Chronique

Enrico Pieranunzi & Bruno Canino

Americas

Enrico Pieranunzi (p), Bruno Canino (p)

Label / Distribution : CamJazz/Harmonia Mundi

On pourrait être surpris à plus d’un titre par l’attaque franche et sèche, connotée « musique écrite occidentale » de « Danzón Cubano », composition d’Aaron Copland joué sur Americas, visite en duo du répertoire continental qui ne s’arrêterait pas au mur virtuel des Etats-Unis. Non que l’on n’attende pas Enrico Pieranunzi sur ce terrain  : après tout, ses évocations de Scarlatti ou son magnifique Canto Nascosto dédié au pianoforte parlent pour lui. L’étonnement proviendrait plutôt de son compatriote. Bruno Canino est une légende, exégète de Berio comme de Debussy, a priori fort éloigné du monde du jazz. Son interprétation déliée de « Milonga Del Angel », œuvre de Piazzolla, en témoigne : pendant qu’il allonge la mélodie pour lui donner davantage de langueur, Pieranunzi travaille une rythmique plus souterraine, assez détachée, drapant le duo dans l’élégance immuable de la simplicité.

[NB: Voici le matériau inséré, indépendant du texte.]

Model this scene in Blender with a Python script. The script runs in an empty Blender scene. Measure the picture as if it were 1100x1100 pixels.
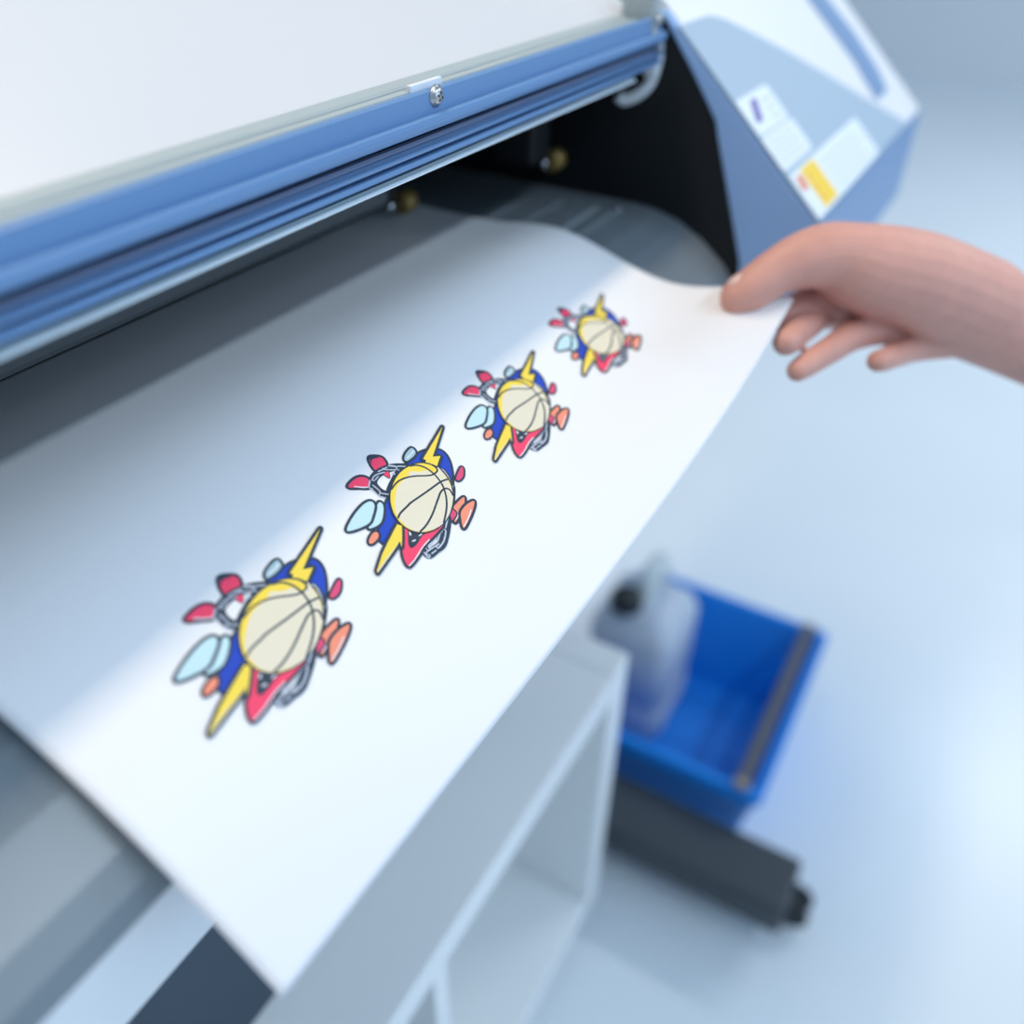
import bpy, bmesh, math, random
import numpy as np
from mathutils import Vector, Matrix
random.seed(4)
sc = bpy.context.scene
col = sc.collection

# ------------------------------------------------------------------ materials
def lin(c):
    c = c / 255.0
    return c / 12.92 if c <= 0.04045 else ((c + 0.055) / 1.055) ** 2.4
def rgb(r, g, b): return (lin(r), lin(g), lin(b), 1.0)
def mat(name, c, rough=0.5, metal=0.0, noise=0.0, nscale=40.0, bump=0.0, spec=0.5, coat=0.0, sss=0.0, trans=0.0):
    m = bpy.data.materials.new(name); m.use_nodes = True
    nt = m.node_tree; b = nt.nodes['Principled BSDF']
    b.inputs['Base Color'].default_value = c
    b.inputs['Roughness'].default_value = rough
    b.inputs['Metallic'].default_value = metal
    b.inputs['Specular IOR Level'].default_value = spec
    if coat: b.inputs['Coat Weight'].default_value = coat
    if sss:
        b.inputs['Subsurface Weight'].default_value = sss
        b.inputs['Subsurface Radius'].default_value = (0.006, 0.002, 0.001)
        b.inputs['Subsurface Scale'].default_value = 1.0
    if trans: b.inputs['Transmission Weight'].default_value = trans
    if noise or bump:
        tc = nt.nodes.new('ShaderNodeTexCoord'); nz = nt.nodes.new('ShaderNodeTexNoise')
        nz.inputs['Scale'].default_value = nscale; nz.inputs['Detail'].default_value = 4
        nt.links.new(tc.outputs['Object'], nz.inputs['Vector'])
        if noise:
            mx = nt.nodes.new('ShaderNodeMix'); mx.data_type = 'RGBA'
            mx.inputs[6].default_value = tuple(v * (1 - noise) for v in c[:3]) + (1,)
            mx.inputs[7].default_value = tuple(min(1, v * (1 + noise)) for v in c[:3]) + (1,)
            nt.links.new(nz.outputs['Fac'], mx.inputs[0]); nt.links.new(mx.outputs[2], b.inputs['Base Color'])
        if bump:
            bp = nt.nodes.new('ShaderNodeBump'); bp.inputs['Strength'].default_value = bump
            bp.inputs['Distance'].default_value = 0.001
            nt.links.new(nz.outputs['Fac'], bp.inputs['Height']); nt.links.new(bp.outputs['Normal'], b.inputs['Normal'])
    return m
M = {}
M['sheet'] = mat('sheet_vinyl', (0.86, 0.865, 0.875, 1), 0.45, noise=0.01, nscale=8, spec=0.25)
M['blue'] = mat('blue_paint', rgb(106, 144, 188), 0.38, noise=0.02, nscale=25, spec=0.5)
M['blue_dark'] = mat('groove_shade_blue', rgb(74, 112, 165), 0.45, noise=0.03, nscale=25)  # darkened rail blue for groove shade, not assigned to any part
M['paleblue'] = mat('pale_blue_plastic', rgb(160, 183, 202), 0.45, noise=0.015, nscale=15)
M['cheekblue'] = mat('pale_blue_plastic_shaded', rgb(152, 190, 236), 0.45, noise=0.015, nscale=15)  # same plastic as the slope panel, bluer tone of its shade put in
M['navy'] = mat('groove_shade_navy', rgb(48, 78, 128), 0.5, noise=0.05)  # groove shade as a colour
M['insert'] = mat('rubber_insert', rgb(124, 134, 160), 0.55, noise=0.05)
M['white'] = mat('white_plastic', (0.82, 0.84, 0.86, 1), 0.35, noise=0.01, nscale=12)
M['lid'] = mat('white_lid', (0.66, 0.68, 0.70, 1), 0.3, noise=0.008, nscale=6)
M['seal'] = mat('grey_seal', rgb(172, 184, 184), 0.4, noise=0.02)
M['purple'] = mat('purple_gap_filler', rgb(120, 130, 165), 0.5, noise=0.02)
M['lip'] = mat('lip_plastic', rgb(214, 226, 232), 0.3, noise=0.02)
M['lipdark'] = mat('lip_grey', rgb(124, 142, 152), 0.4, noise=0.02)
M['black'] = mat('black_plastic', rgb(12, 18, 22), 0.6, noise=0.1)
M['inner'] = mat('black_interior', rgb(8, 12, 15), 0.7, noise=0.1)
M['carriage'] = mat('carriage_grey', rgb(96, 100, 102), 0.5, noise=0.06)
M['platen'] = mat('platen_grey', rgb(122, 132, 138), 0.28, noise=0.08, nscale=18, spec=0.6)
M['mark'] = mat('platen_marking', rgb(165, 176, 182), 0.5, noise=0.03)
M['brass'] = mat('brass_roller', rgb(150, 125, 70), 0.45, 0.4, noise=0.05)
M['steelm'] = mat('steel', rgb(200, 202, 204), 0.25, 1.0, noise=0.03)
M['screw'] = mat('screw_steel', rgb(190, 188, 186), 0.3, 0.9, noise=0.05)
M['recess'] = mat('screw_recess', rgb(60, 58, 56), 0.5, 0.5, noise=0.05)
M['skin'] = mat('skin', rgb(216, 160, 144), 0.5, noise=0.10, nscale=90, bump=0.25, sss=0.15, spec=0.35)
M['nail'] = mat('nail', rgb(230, 194, 184), 0.3, noise=0.02, sss=0.1)
M['shelf'] = mat('white_laminate', (0.86, 0.88, 0.88, 1), 0.4, noise=0.01, nscale=10)
M['binblue'] = mat('bin_blue', rgb(6, 134, 228), 0.38, noise=0.04, nscale=20)
M['bar'] = mat('bar_grey', rgb(92, 92, 95), 0.45, noise=0.06, nscale=30)
M['barend'] = mat('bar_end_tan', rgb(165, 150, 135), 0.5, noise=0.05)
M['can'] = mat('can_plastic', rgb(188, 198, 212), 0.4, noise=0.05, nscale=12, sss=0.1)
M['canliquid'] = mat('can_handle', rgb(205, 215, 216), 0.4, noise=0.03)
M['cap'] = mat('can_cap', rgb(24, 30, 34), 0.45, noise=0.05)
M['stand'] = mat('stand_steel', rgb(58, 66, 72), 0.42, noise=0.06, nscale=25)
M['rubber'] = mat('caster_rubber', rgb(38, 42, 46), 0.6, noise=0.05)
M['panel'] = mat('stand_panel', rgb(44, 62, 78), 0.5, noise=0.05)
M['label'] = mat('label_paper', rgb(226, 236, 240), 0.5, noise=0.01)
M['violet'] = mat('label_violet', rgb(98, 88, 168), 0.5, noise=0.02)
M['text'] = mat('label_text_grey', rgb(196, 206, 212), 0.5, noise=0.02)
M['yellowlab'] = mat('label_yellow', rgb(246, 208, 44), 0.5, noise=0.02)
M['orangelab'] = mat('label_orange', rgb(226, 130, 96), 0.5, noise=0.02)
INK = {'ink': (58, 70, 84), 'blue': (46, 78, 190), 'steel': (196, 206, 222), 'pink': (246, 78, 112), 'white': (236, 240, 246),
       'cyan': (196, 228, 236), 'orange': (244, 150, 122), 'mist': (168, 198, 208), 'rose': (224, 84, 124), 'yellow': (246, 218, 84), 'cream': (230, 222, 198)}
for k, v in INK.items(): M['ink_' + k] = mat('print_' + k, rgb(*v), 0.5, noise=0.02, nscale=120, spec=0.2)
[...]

Nous avions pu discuter avec François Raulin et Stéphan Oliva de la difficulté d’enregistrer un duo de pianos, surtout dans une démarche symbiotique de dialogue permanent entre timbres semblables. Americas est également une prouesse, même s’il se construit au contraire sur la dichotomie des approches : très classique pour Canino, franchement jazz pour Pieranunzi. Cela crée du relief propre à jouer avec les ombres, à trouver les points de frottement et d’accroche. Il n’y a pas d’opposition puisque les routes s’entrecroisent, à l’instar de « Las Niñas de Santa Fe » de Carlos Guastavino où les pianistes se retrouvent dans le lyrisme du compositeur argentin.

On songe, dans cette volonté de lier les hémisphères américains tout comme le jazz et la musique écrite du XXe siècle, à Jazz Before Jazz de Mario Stantchev et Lionel Martin. Il y a la même sensation d’une familiarité qui s’était perdue au fil du temps et qui renoue avec une proximité somme toute naturelle. C’est ce qui s’impose dans la magnifique lecture de « I Got Rhythm Variations » de Ira & George Gershwin, longue discussion qui semble emprunter la navette rapide du siècle précédent jusqu’à nos jours, du stride au contemporain, du Sud au Nord. Deux Italiens qui s’embarquent pour le nouveau monde… la charge symbolique est évidente. Une belle et galvanisante rencontre.